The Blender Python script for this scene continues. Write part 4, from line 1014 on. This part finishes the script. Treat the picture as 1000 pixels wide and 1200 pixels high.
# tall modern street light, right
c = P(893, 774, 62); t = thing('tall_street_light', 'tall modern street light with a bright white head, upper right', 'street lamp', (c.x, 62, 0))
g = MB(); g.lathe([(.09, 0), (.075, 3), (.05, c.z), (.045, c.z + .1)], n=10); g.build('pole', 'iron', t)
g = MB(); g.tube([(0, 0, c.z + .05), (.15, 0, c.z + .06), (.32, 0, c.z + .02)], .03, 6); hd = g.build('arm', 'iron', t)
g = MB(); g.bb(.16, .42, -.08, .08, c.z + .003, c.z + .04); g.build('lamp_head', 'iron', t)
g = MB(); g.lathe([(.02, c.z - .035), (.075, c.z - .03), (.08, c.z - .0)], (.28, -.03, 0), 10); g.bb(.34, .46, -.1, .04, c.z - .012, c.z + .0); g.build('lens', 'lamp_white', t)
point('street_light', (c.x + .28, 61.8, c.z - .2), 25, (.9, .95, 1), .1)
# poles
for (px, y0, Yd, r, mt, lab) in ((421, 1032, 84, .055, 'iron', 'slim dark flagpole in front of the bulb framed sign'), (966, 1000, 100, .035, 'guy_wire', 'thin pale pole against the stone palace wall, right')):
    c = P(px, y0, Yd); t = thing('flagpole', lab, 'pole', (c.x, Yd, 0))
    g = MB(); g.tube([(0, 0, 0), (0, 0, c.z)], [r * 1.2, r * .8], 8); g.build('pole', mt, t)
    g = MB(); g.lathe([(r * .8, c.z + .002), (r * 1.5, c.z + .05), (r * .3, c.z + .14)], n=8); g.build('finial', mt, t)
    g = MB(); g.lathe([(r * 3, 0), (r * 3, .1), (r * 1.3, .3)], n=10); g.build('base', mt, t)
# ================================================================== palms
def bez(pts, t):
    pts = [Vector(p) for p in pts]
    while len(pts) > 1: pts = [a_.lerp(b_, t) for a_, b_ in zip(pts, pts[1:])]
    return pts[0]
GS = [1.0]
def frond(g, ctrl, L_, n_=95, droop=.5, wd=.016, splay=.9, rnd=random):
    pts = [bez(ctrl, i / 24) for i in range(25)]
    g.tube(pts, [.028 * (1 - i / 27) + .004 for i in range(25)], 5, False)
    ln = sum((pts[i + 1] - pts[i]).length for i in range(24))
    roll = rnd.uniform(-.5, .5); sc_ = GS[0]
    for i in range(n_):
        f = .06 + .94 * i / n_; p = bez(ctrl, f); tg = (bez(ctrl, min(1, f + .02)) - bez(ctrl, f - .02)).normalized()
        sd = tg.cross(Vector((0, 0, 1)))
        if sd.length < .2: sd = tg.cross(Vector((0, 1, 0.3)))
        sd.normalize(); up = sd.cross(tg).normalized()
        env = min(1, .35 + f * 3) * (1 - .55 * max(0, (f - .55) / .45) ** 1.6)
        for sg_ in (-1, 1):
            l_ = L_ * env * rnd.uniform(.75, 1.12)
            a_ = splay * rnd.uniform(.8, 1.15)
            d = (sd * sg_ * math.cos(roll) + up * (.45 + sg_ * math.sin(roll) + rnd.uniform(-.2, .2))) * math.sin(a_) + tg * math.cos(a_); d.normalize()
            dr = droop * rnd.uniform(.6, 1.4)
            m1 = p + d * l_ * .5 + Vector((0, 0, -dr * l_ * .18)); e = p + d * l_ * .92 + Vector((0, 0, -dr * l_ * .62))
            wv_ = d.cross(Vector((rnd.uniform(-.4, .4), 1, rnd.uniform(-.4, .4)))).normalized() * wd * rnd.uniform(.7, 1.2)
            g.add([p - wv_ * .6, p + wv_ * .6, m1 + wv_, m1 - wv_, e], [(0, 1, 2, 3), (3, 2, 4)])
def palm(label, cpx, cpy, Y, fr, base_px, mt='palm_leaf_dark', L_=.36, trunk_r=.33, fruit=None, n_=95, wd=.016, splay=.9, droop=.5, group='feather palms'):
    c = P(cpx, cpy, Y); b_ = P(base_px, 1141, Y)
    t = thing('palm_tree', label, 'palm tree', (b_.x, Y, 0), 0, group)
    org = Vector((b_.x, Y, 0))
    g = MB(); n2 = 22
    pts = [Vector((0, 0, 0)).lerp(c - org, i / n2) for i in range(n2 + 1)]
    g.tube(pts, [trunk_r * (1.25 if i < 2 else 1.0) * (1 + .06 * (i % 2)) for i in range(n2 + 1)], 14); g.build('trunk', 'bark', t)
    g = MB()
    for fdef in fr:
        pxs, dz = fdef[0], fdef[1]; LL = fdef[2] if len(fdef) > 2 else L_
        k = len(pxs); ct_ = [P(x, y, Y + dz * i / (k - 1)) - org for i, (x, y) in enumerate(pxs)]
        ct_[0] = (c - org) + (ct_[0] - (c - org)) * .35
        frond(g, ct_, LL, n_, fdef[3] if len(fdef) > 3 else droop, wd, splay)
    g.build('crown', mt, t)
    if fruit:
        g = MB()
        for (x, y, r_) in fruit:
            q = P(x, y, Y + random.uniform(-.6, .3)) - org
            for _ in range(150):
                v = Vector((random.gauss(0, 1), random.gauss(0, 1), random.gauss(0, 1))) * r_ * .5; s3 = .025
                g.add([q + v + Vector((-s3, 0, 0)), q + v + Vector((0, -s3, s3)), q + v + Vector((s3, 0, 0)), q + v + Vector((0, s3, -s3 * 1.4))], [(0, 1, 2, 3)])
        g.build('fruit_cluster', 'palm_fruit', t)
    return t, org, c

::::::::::

◆ To do: Transcribe every line of the data, exactly as it stands.

◆ Correct output:
The Blender Python script for this scene continues. Write part 4, from line 1014 on. This part finishes the script. Treat the picture as 1000 pixels wide and 1200 pixels high.
# tall modern street light, right
c = P(893, 774, 62); t = thing('tall_street_light', 'tall modern street light with a bright white head, upper right', 'street lamp', (c.x, 62, 0))
g = MB(); g.lathe([(.09, 0), (.075, 3), (.05, c.z), (.045, c.z + .1)], n=10); g.build('pole', 'iron', t)
g = MB(); g.tube([(0, 0, c.z + .05), (.15, 0, c.z + .06), (.32, 0, c.z + .02)], .03, 6); hd = g.build('arm', 'iron', t)
g = MB(); g.bb(.16, .42, -.08, .08, c.z + .003, c.z + .04); g.build('lamp_head', 'iron', t)
g = MB(); g.lathe([(.02, c.z - .035), (.075, c.z - .03), (.08, c.z - .0)], (.28, -.03, 0), 10); g.bb(.34, .46, -.1, .04, c.z - .012, c.z + .0); g.build('lens', 'lamp_white', t)
point('street_light', (c.x + .28, 61.8, c.z - .2), 25, (.9, .95, 1), .1)
# poles
for (px, y0, Yd, r, mt, lab) in ((421, 1032, 84, .055, 'iron', 'slim dark flagpole in front of the bulb framed sign'), (966, 1000, 100, .035, 'guy_wire', 'thin pale pole against the stone palace wall, right')):
    c = P(px, y0, Yd); t = thing('flagpole', lab, 'pole', (c.x, Yd, 0))
    g = MB(); g.tube([(0, 0, 0), (0, 0, c.z)], [r * 1.2, r * .8], 8); g.build('pole', mt, t)
    g = MB(); g.lathe([(r * .8, c.z + .002), (r * 1.5, c.z + .05), (r * .3, c.z + .14)], n=8); g.build('finial', mt, t)
    g = MB(); g.lathe([(r * 3, 0), (r * 3, .1), (r * 1.3, .3)], n=10); g.build('base', mt, t)
# ================================================================== palms
def bez(pts, t):
    pts = [Vector(p) for p in pts]
    while len(pts) > 1: pts = [a_.lerp(b_, t) for a_, b_ in zip(pts, pts[1:])]
    return pts[0]
GS = [1.0]
def frond(g, ctrl, L_, n_=95, droop=.5, wd=.016, splay=.9, rnd=random):
    pts = [bez(ctrl, i / 24) for i in range(25)]
    g.tube(pts, [.028 * (1 - i / 27) + .004 for i in range(25)], 5, False)
    ln = sum((pts[i + 1] - pts[i]).length for i in range(24))
    roll = rnd.uniform(-.5, .5); sc_ = GS[0]
    for i in range(n_):
        f = .06 + .94 * i / n_; p = bez(ctrl, f); tg = (bez(ctrl, min(1, f + .02)) - bez(ctrl, f - .02)).normalized()
        sd = tg.cross(Vector((0, 0, 1)))
        if sd.length < .2: sd = tg.cross(Vector((0, 1, 0.3)))
        sd.normalize(); up = sd.cross(tg).normalized()
        env = min(1, .35 + f * 3) * (1 - .55 * max(0, (f - .55) / .45) ** 1.6)
        for sg_ in (-1, 1):
            l_ = L_ * env * rnd.uniform(.75, 1.12)
            a_ = splay * rnd.uniform(.8, 1.15)
            d = (sd * sg_ * math.cos(roll) + up * (.45 + sg_ * math.sin(roll) + rnd.uniform(-.2, .2))) * math.sin(a_) + tg * math.cos(a_); d.normalize()
            dr = droop * rnd.uniform(.6, 1.4)
            m1 = p + d * l_ * .5 + Vector((0, 0, -dr * l_ * .18)); e = p + d * l_ * .92 + Vector((0, 0, -dr * l_ * .62))
            wv_ = d.cross(Vector((rnd.uniform(-.4, .4), 1, rnd.uniform(-.4, .4)))).normalized() * wd * rnd.uniform(.7, 1.2)
            g.add([p - wv_ * .6, p + wv_ * .6, m1 + wv_, m1 - wv_, e], [(0, 1, 2, 3), (3, 2, 4)])
def palm(label, cpx, cpy, Y, fr, base_px, mt='palm_leaf_dark', L_=.36, trunk_r=.33, fruit=None, n_=95, wd=.016, splay=.9, droop=.5, group='feather palms'):
    c = P(cpx, cpy, Y); b_ = P(base_px, 1141, Y)
    t = thing('palm_tree', label, 'palm tree', (b_.x, Y, 0), 0, group)
    org = Vector((b_.x, Y, 0))
    g = MB(); n2 = 22
    pts = [Vector((0, 0, 0)).lerp(c - org, i / n2) for i in range(n2 + 1)]
    g.tube(pts, [trunk_r * (1.25 if i < 2 else 1.0) * (1 + .06 * (i % 2)) for i in range(n2 + 1)], 14); g.build('trunk', 'bark', t)
    g = MB()
    for fdef in fr:
        pxs, dz = fdef[0], fdef[1]; LL = fdef[2] if len(fdef) > 2 else L_
        k = len(pxs); ct_ = [P(x, y, Y + dz * i / (k - 1)) - org for i, (x, y) in enumerate(pxs)]
        ct_[0] = (c - org) + (ct_[0] - (c - org)) * .35
        frond(g, ct_, LL, n_, fdef[3] if len(fdef) > 3 else droop, wd, splay)
    g.build('crown', mt, t)
    if fruit:
        g = MB()
        for (x, y, r_) in fruit:
            q = P(x, y, Y + random.uniform(-.6, .3)) - org
            for _ in range(150):
                v = Vector((random.gauss(0, 1), random.gauss(0, 1), random.gauss(0, 1))) * r_ * .5; s3 = .025
                g.add([q + v + Vector((-s3, 0, 0)), q + v + Vector((0, -s3, s3)), q + v + Vector((s3, 0, 0)), q + v + Vector((0, s3, -s3 * 1.4))], [(0, 1, 2, 3)])
        g.build('fruit_cluster', 'palm_fruit', t)
    return t, org, c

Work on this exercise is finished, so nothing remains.